Nanga Parbat 8125m, (Killer Mountain)

Nanga Parbat is the second highest mountain in Pakistan, ninth highest mountain on Earth and among the eight-thousanders, it is the largest single mountain.

Nanga Parbat translates to “Naked Mountain” in English; Parbat deriving from the Sanskrit word parvata meaning “mountain, rock”, and nanga an Urdu word meaning “naked”.

Known as the “Killer Mountain”, Nanga Parbat was one of the deadliest of the eight-thousanders for climbers in the first half of the twentieth century; since that time it has been less so, though still an extremely serious climb. It is also an immense, dramatic peak that rises far above its surrounding terrain.

Gasherbrum-I 8068m, (Hidden Peak)

Gasherbrum I (also known as Hidden Peak or K5) is the 11th highest peak on Earth, located on the Pakistan-China border in Gilgit-Baltistan region of Pakistan. Gasherbrum I is part of the Gasherbrum massif, located in the Karakoram region of the Himalaya. Gasherbrum is often claimed to mean “Shining Wall”, presumably a reference to the highly visible face of the neighboring peak Gasherbrum IV; but in fact it comes from “rgasha” (beautiful) + “brum” (mountain) in Balti, hence it actually means “beautiful mountain.”
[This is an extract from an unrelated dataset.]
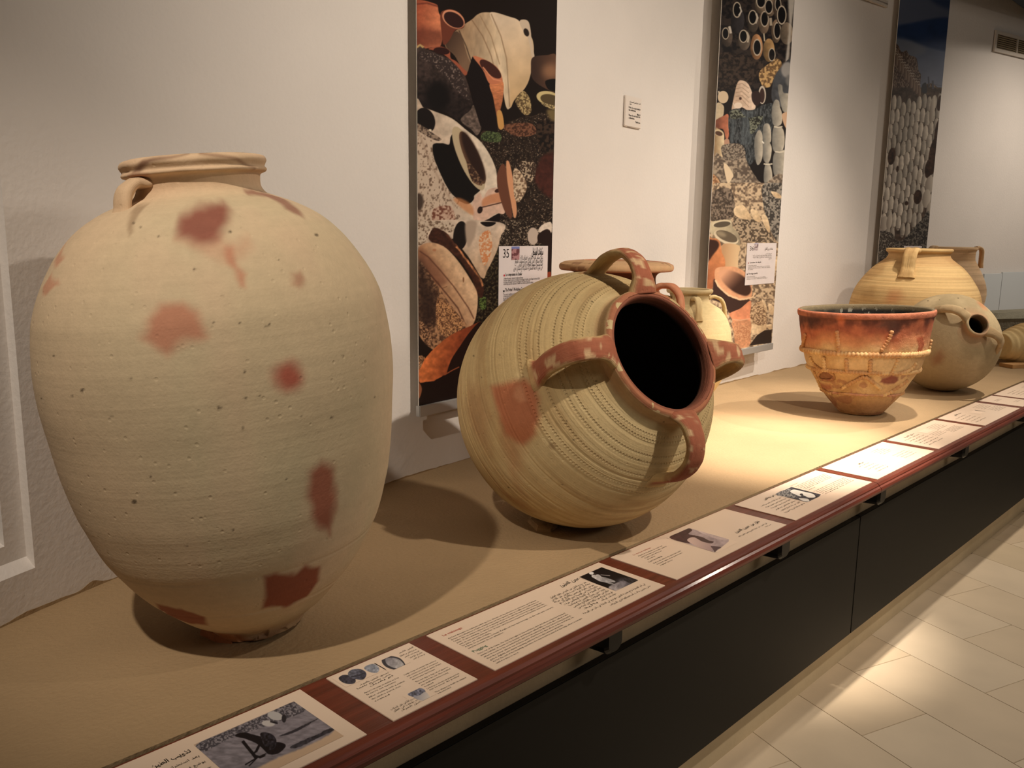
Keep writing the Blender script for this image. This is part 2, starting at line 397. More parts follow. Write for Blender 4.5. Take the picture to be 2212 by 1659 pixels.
# ------------------------------------------------------------------ pottery tools
class Pot:
    """surface of revolution about local z, placed by matrix_world"""
    def __init__(s, base, axis, prof, nu, nv, inner=None, wob=.002, seed=0, relief=None):
        a = np.array(axis, float); a /= np.linalg.norm(a)
        ref = np.array([0, 0, 1.]) if abs(a[2]) < .9 else np.array([0, 1., 0])
        x = np.cross(ref, a); x /= np.linalg.norm(x); y = np.cross(a, x)
        s.B = np.array(base, float); s.R = np.c_[x, y, a]
        s.mw = Matrix([[*s.R[i], s.B[i]] for i in range(3)]+[[0, 0, 0, 1]])
        P = catmull(prof, 24); d = np.r_[0, np.cumsum(np.hypot(*np.diff(P, axis=0).T))]
        q = np.linspace(0, d[-1], nv); P = np.c_[np.interp(q, d, P[:, 0]), np.interp(q, d, P[:, 1])]
        s.prof = P  # (t, r)
        s.nu, s.nv, s.wob, s.seed, s.inner, s.relief = nu, nv, wob, seed, inner, relief
        s.L = d[-1]
    def local(s, P): return (np.asarray(P)-s.B)@s.R
    def world(s, P): return np.asarray(P)@s.R.T+s.B
    def hit(s, px, py):
        o = s.local(CAM); v = ray(px, py)@s.R
        T = np.linspace(.5, 9, 17000)[:, None]; X = o+v*T
        r = np.hypot(X[:, 0], X[:, 1]); mx = int(np.argmax(s.prof[:, 0]))
        tp, rp = s.prof[:mx+1, 0], s.prof[:mx+1, 1]
        R = np.interp(X[:, 2], tp, rp, left=-1, right=-1)
        k = np.where(r < R)[0]
        if not len(k): # nearest approach
            k = [int(np.argmin(r-np.where(R < 0, -9, R)))] if (R > 0).any() else [0]
        X = X[k[0]]; return math.atan2(X[1], X[0]), X[2]
    def pt(s, th, t, out=0.):
        mx = int(np.argmax(s.prof[:, 0])); r = np.interp(t, s.prof[:mx+1, 0], s.prof[:mx+1, 1])+out
        return np.array([r*cos(th), r*sin(th), t])
    def build(s, name, mat, colfn, parent):
        nu, P = s.nu, s.prof
        rows = P
        if s.inner is not None:
            I = catmull(s.inner, 8); rows = np.vstack([P, I])
        nv = len(rows); th = np.linspace(0, 2*pi, nu, endpoint=False)
        TH, TT = np.meshgrid(th, rows[:, 0]); _, RR = np.meshgrid(th, rows[:, 1])
        TH = TH.ravel(); TT = TT.ravel(); RR = RR.ravel()
        q = np.c_[np.cos(TH)*RR, np.sin(TH)*RR, TT]
        outer = np.zeros(len(q), bool); outer[:len(P)*nu] = True
        dr = s.wob*(fbm(q*6+s.seed, 2)-.5)*2
        if s.relief is not None: dr = dr+s.relief(TH, TT, RR, q)*outer
        r2 = np.maximum(RR+np.where(RR > .012, dr, 0), 0)
        V = np.c_[np.cos(TH)*r2, np.sin(TH)*r2, TT]
        arc = np.repeat(np.linspace(0, 1, nv)*1.0, nu)
        if s.inner is not None:
            arc = np.r_[np.repeat(np.linspace(0, 1, len(P)), nu), np.repeat(np.linspace(1, 2, len(I)), nu)]
        col = colfn(TH, TT, RR, q, outer)
        quads = grid_quads(nu, nv, True)
        # seam: duplicate not needed except u; give u by theta, wrap quads use a second column
        V = np.vstack([V, V[::nu]]); col = np.vstack([col, col[::nu]])
        uu = np.r_[TH/(2*pi), np.ones(nv)]; arc = np.r_[arc, arc[::nu]]
        last = quads[:, 0] % nu == nu-1
        quads[last, 1] = nu*nv+quads[last, 0]//nu; quads[last, 2] = nu*nv+quads[last, 0]//nu+1
        me = mesh_np(name, V, quads, True, uv=np.c_[uu, arc], col=col)
        return new_obj(name, me, mat, parent, None)
    def root(s, name, label, cat, group=None):
        s.emp = empty(name, mw=s.mw); return tag(s.emp, label, cat, group)
def sweep(path, wid, thk, upfn=None, ups=None, ns=16, flat=.0, groove=0):
    """tube along path; wid along the side vector, thk along the up vector"""
    P = np.asarray(path, float); n = len(P)
    T = np.gradient(P, axis=0); T /= np.linalg.norm(T, axis=1)[:, None]
    Uu = np.asarray(ups, float)
    Sd = np.cross(T, Uu); Sd /= np.linalg.norm(Sd, axis=1)[:, None]; Uu = np.cross(Sd, T)
    a = np.linspace(0, 2*pi, ns, endpoint=False)
    ex = np.sign(np.cos(a))*abs(np.cos(a))**.8; ey = np.sign(np.sin(a))*abs(np.sin(a))**.8
    if groove: ey = ey*(1-groove*np.exp(-(ex/.3)**2)*(ey > 0))
    wid = np.broadcast_to(wid, n); thk = np.broadcast_to(thk, n)
    V = P[:, None, :]+Sd[:, None, :]*(ex[None, :]*wid[:, None])[..., None]+Uu[:, None, :]*(ey[None, :]*thk[:, None])[..., None]
    V = V.reshape(-1, 3); q = grid_quads(ns, n, True)
    caps = []
    c0 = len(V); V = np.vstack([V, P[:1], P[-1:]])
    tr = [(c0, (i+1) % ns, i) for i in range(ns)]+[(c0+1, (n-1)*ns+i, (n-1)*ns+(i+1) % ns) for i in range(ns)]
    return V, q, np.array(tr), np.tile(ey, n)
def handle(pot, th, pts, wid, thk, mat, colfn, name='handle', nseg=10, groove=0, flare=1.5):
    """pts: (r, t) list from rim to shoulder in the plane of azimuth th (th may be a list)"""
    ths = np.broadcast_to(th, len(pts))
    X = np.array([(r*cos(a), r*sin(a), t) for (r, t), a in zip(pts, ths)])
    X = catmull(X, nseg); n = len(X)
    A = catmull(np.c_[ths, ths], nseg)[:, 0]
    T = np.gradient(X, axis=0)
    side = np.c_[-np.sin(A), np.cos(A), np.zeros(n)]
    ups = np.cross(side, T)
    if (ups[n//2]@np.array([cos(A[n//2]), sin(A[n//2]), 0])) < 0: ups = -ups
    s_ = np.linspace(0, 1, n)
    fl_ = 1+(flare-1)*(np.exp(-(s_/.12)**2)+np.exp(-((1-s_)/.14)**2))
    V, q, tr, ey = sweep(X, wid*fl_, thk*(1+.25*(fl_-1)), ups=ups, groove=groove, ns=20)
    nz = (fbm(V*40+pot.seed, 2)-.5)*.004
    V = V*(1+nz[:, None]*2)
    ey = np.r_[ey, 0, 0]
    ss = np.r_[np.repeat(s_, 20), 0, 1]
    col = colfn(V, ey, ss)
    me = mesh_np(name, V, q, True, tris=tr, uv=np.c_[ss, ey*.1], col=col)
    return new_obj(name, me, mat, pot.emp)
def stain(pot, col, TH, TT, RR, pts, colr, soft=.01, amp=1., noise=.008, shade=None, nf=30):
    """soft polygon given as photo points, fixed on the surface in (theta, height)"""
    H = np.array([pot.hit(*p) for p in pts])
    t0 = np.mean(H[:, 1]); c0 = math.atan2(np.mean(np.sin(H[:, 0])), np.mean(np.cos(H[:, 0])))
    mx = int(np.argmax(pot.prof[:, 0])); r0 = float(np.interp(t0, pot.prof[:mx+1, 0], pot.prof[:mx+1, 1]))
    wr = lambda a: (a-c0+pi) % (2*pi)-pi
    poly = np.c_[wr(H[:, 0])*r0, H[:, 1]]
    X = wr(TH)*r0; Y = TT
    m = (X > poly[:, 0].min()-4*soft-.02) & (X < poly[:, 0].max()+4*soft+.02) & (Y > poly[:, 1].min()-4*soft-.02) & (Y < poly[:, 1].max()+4*soft+.02)
    k = np.where(m)[0]
    if not len(k): return
    x = X[k].copy(); y = Y[k].copy()
    q3 = np.c_[x*nf, y*nf, np.full(len(k), 3.1+t0)]
    x += (fbm(q3, 3)-.5)*2*noise; y += (fbm(q3+9, 3)-.5)*2*noise
    inside = np.zeros(len(k), bool); dist = np.full(len(k), 1e9)
    n = len(poly)
    for i in range(n):
        a = poly[i]; b = poly[(i+1) % n]
        c = ((a[1] > y) != (b[1] > y))
        with np.errstate(divide='ignore', invalid='ignore'):
            xi = (b[0]-a[0])*(y-a[1])/(b[1]-a[1]+1e-12)+a[0]
        inside ^= c & (x < xi)
        ab = b-a; tt = np.clip(((x-a[0])*ab[0]+(y-a[1])*ab[1])/(ab@ab+1e-12), 0, 1)
        dist = np.minimum(dist, np.hypot(x-a[0]-tt*ab[0], y-a[1]-tt*ab[1]))
    sd = np.where(inside, dist, -dist)
    al = amp*sm(-soft, soft, sd)
    col[k] = col[k]*(1-al[:, None])+np.asarray(lin(colr))*al[:, None]
def ellipse_px(cx, cy, a, b, ang=0, n=14):
    t = np.linspace(0, 2*pi, n, endpoint=False); c, s_ = cos(radians(ang)), sin(radians(ang))
    return [(cx+a*cos(u)*c-b*sin(u)*s_, cy+a*cos(u)*s_+b*sin(u)*c) for u in t]
def spots(pot, col, TH, TT, RR, lst, colr=(70, 55, 38)):
    for (px, py, s_) in lst: stain(pot, col, TH, TT, RR, ellipse_px(px, py, s_, s_*.8, 20, 8), colr, soft=.0015, noise=.002, amp=.85)
mixc = lambda a, b, f: np.asarray(a)*(1-f[:, None])+np.asarray(b)*f[:, None]
def TT_(sc, ox, oy, pts): return [(ox+x/sc, oy+y/sc) for x, y in pts]
A1 = lambda *p: TT_(2.4578, 0, 250, p)
A2 = lambda *p: TT_(2.1856, 0, 900, p)
A5 = lambda *p: TT_(2.5136, 960, 540, p)
AB = lambda *p: TT_(5.719, 1700, 630, p)
AJ = lambda *p: TT_(4.740, 1850, 510, p)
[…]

Gasherbrum I was designated K5 (meaning the 5th peak of the Karakoram) by T.G. Montgomery in 1856 when he first spotted the peaks of the Karakoram from more than 200 km away during the Great Trigonometric Survey of India. In 1892, William Martin Conway provided the alternate name, Hidden Peak, in reference to its extreme remoteness.

Gasherbrum-I was first climbed on July 5, 1958 by Pete Schoening and Andy Kauffman of an eight-man American expedition led by Nicholas B. Clinch. Richard K. Irvin, Tom Nevison, Tom McCormack, Bob Swift and Gil Roberts were also members of the team.

Broad Peak 8047m, (Falchan Kangri)

Broad Peak (originally named K3), known locally as Falchan Kangri , is the 12th highest mountain on Earth, with an elevation of 8047 meters.

Broad Peak is part of the Gasherbrum massif on the border of Pakistan and China.

It is located about 8 kilometres (5 miles) from K2. Broad Peak was originally named K3 right after the naming of K2 but on closer inspection by a later party, it was discovered that the summit was over 1.5 kilometres (1 mile) long, thus “Broad Peak.

Gasherbrum-II 8035m 

Gasherbrum II (also known as K4) is the 13th highest mountain on Earth, located in the Gilgit Baltistan province, Pakistan near the border to China.

Gasherbrum II is the third highest peak of the Gasherbrum massif, located in the Karakoram range of the Himalaya.

The standard route is via the SW ridge as it is relatively free of objective hazards such as ice falls and avalanches.

Gasherbrum II was first climbed on July 8, 1956 by Fritz Moravec, Josef Larch and Hans Willenpart of an Austrian expedition.